The bounce house attendant:

She is awesome. She only wakes up when she sense personal injury is imminent.

Here, she moved. The kids were keeping her up. Yes, that's Peter. He is roaring at her while sheis trying to sleep.

Thursday, July 19, 2012

Sam on God

"Well, he doesn't wear shoes...because he lives on a cloud."

Saturday, July 14, 2012

She Laughs...

but of course she does, she oozes sunshine and beauty and happiness. 

Friday, July 6, 2012

What a difference a year makes: Festa Junina

More on the festa later, including video of the sweetest Gaucho dancing you've ever seen, until then, my heart(s):

Sunday, July 1, 2012


Because nothing brings a family together on a Sunday morning like brewing a batch of red ale. This is our first batch, a test batch, which yielded 16 bottles. I'll let you know in 4 - 5 weeks if we turned out a nectar of the gods or something that tastes like it was mixed in a bucket by a bunch of toddlers in their pajamas. 

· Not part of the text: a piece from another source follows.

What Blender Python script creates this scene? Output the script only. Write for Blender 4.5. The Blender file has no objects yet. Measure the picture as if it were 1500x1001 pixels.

First came the necessary evil of washing and sterilizing the bottles. This is where Sam came in especially handy. I'd be lying if I didn't feel a little like Tom Sawyer painting the fence, "C'mon, Sam, you want to wash 30 stinky beer bottles. Look how much fun it is!" 

Here is the unfiltered brew. Notice the beer sludge on the sides of the bucket. Don't worry. Much care was taken to ensure no sludge made it into the final product. 

Pete inspecting the brew...

Evidently, he did not read the warning label...

In order to keep the sludge out of the bottles, the brew is siphoned from the fermenting bucket to the bottling bucket. Hmmm...the beer doesn't appear to be siphoning very well, guys.......

Blek! That's better. Nothing like a mouthful of warm beer sludge at 9:30 in the morning.

Pete was the official bottle cap counter guy.

And Sam held the bottles while Dad bottlecapped. Go Team Hanna! Too bad they won't get to enjoy the fruits of their labors.